Thanks to you Shuaibu Mohammed Kurawa and the hugely successful Premier Skills initiative, run by the Premier League and the British Council, women and girls in Nigeria are being empowered beyond sports through playing football.
Shuaibu Mohammed Kurawa is credited for transforming the lives of girls and women in Nigeria thanks to the help and learning he received via the British Council-supported Premier Skills initiative.
Kano State had been left behind in involving girls in games and sports but since this project, they began to make budgetary provisions for the purchasing of sporting equipment for girls’ schools.
Premier Skills uses football to develop a brighter future for young people around the world, drawing upon the global appeal of the Premier League and its expertise in delivering community programmes in the UK, alongside the British Council’s global network and track record of delivery.
20,027 coaches and referees have been trained in 29 countries since Premier Skills began in 2007, who in turn have reached over 1.6 million young people.
The pilot programme was launched in five secondary schools in the state. Shuaibu Muhd Kurawa who is an AD, Sports in the States' Ministry of Education and a trained coach and representative of the Kano State Football Association in the Premier Skills Programme, has been at the forefront of leading this change.

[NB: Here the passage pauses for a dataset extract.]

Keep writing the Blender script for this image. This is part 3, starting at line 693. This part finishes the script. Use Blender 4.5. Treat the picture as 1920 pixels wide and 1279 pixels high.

The need to engage more females in football especially in Kano and use Premier Skills to educate the youths in the different communities of Kano state on drugs, HIV/Aids, issues on rape cases and gender-based violence as well using it as a useful tool for vocational training & sensitization workshops aimed at engaging and creating awareness among young people with limited economic opportunities has been his focus. As a result, more Premier Skills Schools Clubs have been created amidst other initiatives.